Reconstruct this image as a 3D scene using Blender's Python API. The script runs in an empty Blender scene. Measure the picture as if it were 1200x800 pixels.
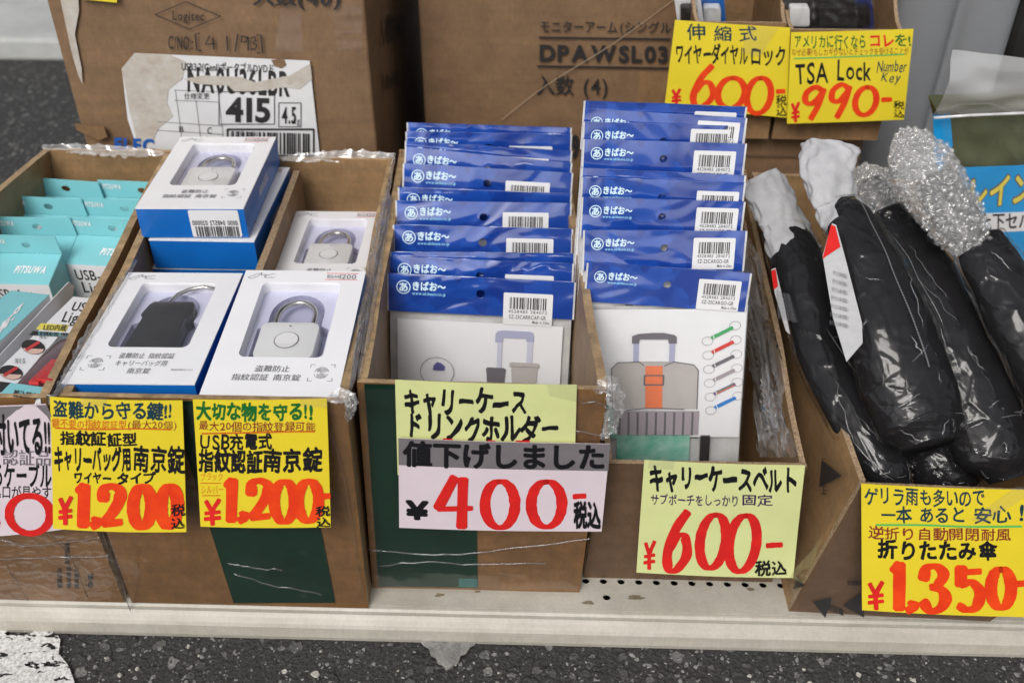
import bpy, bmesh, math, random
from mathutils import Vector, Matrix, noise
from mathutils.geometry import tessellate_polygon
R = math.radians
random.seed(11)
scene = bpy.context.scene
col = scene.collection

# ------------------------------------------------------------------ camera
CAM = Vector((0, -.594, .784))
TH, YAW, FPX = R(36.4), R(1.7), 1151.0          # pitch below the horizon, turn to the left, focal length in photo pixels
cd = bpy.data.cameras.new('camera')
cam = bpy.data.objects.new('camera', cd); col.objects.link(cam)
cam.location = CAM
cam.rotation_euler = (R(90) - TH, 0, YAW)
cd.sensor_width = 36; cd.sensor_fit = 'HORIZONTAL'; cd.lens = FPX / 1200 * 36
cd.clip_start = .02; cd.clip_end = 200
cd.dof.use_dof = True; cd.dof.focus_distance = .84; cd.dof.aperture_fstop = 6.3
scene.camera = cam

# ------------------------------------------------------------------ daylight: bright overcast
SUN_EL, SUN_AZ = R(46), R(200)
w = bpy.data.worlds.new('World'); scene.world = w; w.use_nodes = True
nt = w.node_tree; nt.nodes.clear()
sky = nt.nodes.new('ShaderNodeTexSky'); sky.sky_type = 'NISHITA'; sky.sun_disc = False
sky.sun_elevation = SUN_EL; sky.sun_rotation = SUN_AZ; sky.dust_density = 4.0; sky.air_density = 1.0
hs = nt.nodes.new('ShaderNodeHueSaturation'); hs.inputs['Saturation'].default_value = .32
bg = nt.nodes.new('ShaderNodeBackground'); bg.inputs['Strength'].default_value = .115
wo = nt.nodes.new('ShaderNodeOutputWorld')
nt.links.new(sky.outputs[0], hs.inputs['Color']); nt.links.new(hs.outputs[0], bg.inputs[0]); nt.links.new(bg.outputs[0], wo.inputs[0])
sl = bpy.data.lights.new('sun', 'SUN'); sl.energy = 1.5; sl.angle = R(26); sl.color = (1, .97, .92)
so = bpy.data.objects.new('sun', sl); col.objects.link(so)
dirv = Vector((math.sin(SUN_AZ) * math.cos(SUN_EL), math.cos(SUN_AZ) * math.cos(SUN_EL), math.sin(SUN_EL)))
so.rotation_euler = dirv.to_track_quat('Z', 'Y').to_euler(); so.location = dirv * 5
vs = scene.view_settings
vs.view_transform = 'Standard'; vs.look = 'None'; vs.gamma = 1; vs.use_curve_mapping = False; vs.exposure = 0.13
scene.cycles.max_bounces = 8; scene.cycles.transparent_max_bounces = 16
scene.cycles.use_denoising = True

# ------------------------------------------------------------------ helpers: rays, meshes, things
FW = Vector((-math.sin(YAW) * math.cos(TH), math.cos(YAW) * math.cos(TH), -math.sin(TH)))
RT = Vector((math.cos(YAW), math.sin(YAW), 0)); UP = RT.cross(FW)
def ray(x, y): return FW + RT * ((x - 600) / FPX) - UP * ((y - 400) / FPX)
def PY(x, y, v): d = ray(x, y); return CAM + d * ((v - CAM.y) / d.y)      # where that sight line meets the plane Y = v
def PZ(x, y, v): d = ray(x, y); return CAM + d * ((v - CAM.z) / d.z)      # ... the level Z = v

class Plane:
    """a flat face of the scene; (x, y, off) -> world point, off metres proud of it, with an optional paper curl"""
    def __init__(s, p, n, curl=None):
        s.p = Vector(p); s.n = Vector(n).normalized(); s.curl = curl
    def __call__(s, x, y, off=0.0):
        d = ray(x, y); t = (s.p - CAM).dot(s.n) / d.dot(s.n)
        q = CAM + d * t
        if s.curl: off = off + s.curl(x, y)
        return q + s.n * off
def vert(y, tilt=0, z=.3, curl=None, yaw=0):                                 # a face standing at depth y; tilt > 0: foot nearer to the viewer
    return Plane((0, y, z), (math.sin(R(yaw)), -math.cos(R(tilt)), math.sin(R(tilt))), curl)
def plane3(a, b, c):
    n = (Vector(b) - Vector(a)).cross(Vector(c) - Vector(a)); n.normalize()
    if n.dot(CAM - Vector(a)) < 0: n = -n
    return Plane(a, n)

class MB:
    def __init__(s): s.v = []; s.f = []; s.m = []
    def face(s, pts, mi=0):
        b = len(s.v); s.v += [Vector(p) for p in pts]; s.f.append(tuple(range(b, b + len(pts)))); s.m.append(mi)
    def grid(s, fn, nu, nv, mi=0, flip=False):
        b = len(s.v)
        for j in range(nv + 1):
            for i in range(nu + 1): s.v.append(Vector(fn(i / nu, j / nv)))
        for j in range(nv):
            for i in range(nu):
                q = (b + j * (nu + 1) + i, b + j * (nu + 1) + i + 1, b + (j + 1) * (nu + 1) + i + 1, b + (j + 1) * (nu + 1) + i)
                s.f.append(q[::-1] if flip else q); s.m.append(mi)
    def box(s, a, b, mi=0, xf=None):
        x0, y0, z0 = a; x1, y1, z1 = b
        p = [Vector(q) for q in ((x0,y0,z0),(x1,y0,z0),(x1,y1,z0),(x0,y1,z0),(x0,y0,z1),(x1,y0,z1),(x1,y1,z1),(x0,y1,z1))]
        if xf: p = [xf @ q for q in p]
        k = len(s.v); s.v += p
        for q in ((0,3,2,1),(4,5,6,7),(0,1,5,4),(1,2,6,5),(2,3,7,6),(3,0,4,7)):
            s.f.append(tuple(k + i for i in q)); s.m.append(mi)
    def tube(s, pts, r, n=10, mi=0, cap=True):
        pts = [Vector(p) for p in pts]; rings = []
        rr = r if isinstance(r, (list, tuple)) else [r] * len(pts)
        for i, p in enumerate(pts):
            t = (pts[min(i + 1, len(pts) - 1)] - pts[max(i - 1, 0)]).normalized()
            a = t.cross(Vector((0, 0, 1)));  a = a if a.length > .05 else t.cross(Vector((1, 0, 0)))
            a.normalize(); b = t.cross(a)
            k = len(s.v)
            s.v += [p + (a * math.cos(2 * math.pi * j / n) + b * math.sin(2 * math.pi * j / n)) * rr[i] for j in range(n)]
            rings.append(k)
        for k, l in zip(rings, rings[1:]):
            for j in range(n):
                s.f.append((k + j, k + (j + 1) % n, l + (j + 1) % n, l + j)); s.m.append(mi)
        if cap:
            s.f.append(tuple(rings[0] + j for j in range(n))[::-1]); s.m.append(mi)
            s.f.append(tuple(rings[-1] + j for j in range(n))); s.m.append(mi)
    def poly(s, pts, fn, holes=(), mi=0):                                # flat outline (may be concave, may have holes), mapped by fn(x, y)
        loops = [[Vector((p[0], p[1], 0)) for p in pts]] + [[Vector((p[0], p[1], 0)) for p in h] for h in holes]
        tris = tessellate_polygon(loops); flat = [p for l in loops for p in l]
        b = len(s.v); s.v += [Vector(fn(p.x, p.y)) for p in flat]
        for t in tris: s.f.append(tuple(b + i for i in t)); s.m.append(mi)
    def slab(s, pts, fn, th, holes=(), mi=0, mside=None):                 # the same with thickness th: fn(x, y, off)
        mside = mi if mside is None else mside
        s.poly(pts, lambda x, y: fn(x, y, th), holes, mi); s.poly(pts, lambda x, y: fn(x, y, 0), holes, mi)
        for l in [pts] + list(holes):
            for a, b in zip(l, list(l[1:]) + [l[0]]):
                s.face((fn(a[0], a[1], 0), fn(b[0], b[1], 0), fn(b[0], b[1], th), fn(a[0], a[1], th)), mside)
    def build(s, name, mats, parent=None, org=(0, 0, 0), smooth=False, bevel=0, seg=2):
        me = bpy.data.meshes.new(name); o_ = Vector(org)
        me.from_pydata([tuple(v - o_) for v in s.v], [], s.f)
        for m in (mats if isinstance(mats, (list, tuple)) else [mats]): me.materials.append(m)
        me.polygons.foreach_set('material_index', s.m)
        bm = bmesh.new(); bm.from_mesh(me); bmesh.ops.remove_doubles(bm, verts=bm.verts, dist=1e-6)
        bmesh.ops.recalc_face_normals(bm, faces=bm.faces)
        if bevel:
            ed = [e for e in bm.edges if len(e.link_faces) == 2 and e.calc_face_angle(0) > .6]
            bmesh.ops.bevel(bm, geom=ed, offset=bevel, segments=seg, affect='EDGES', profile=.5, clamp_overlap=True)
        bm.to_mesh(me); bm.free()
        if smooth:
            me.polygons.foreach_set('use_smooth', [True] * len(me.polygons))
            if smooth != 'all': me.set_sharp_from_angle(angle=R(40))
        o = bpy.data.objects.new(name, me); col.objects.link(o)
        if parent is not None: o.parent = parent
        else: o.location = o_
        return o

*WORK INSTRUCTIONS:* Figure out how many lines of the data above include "pixels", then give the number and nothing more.

*WRITTEN SOLUTION:* 2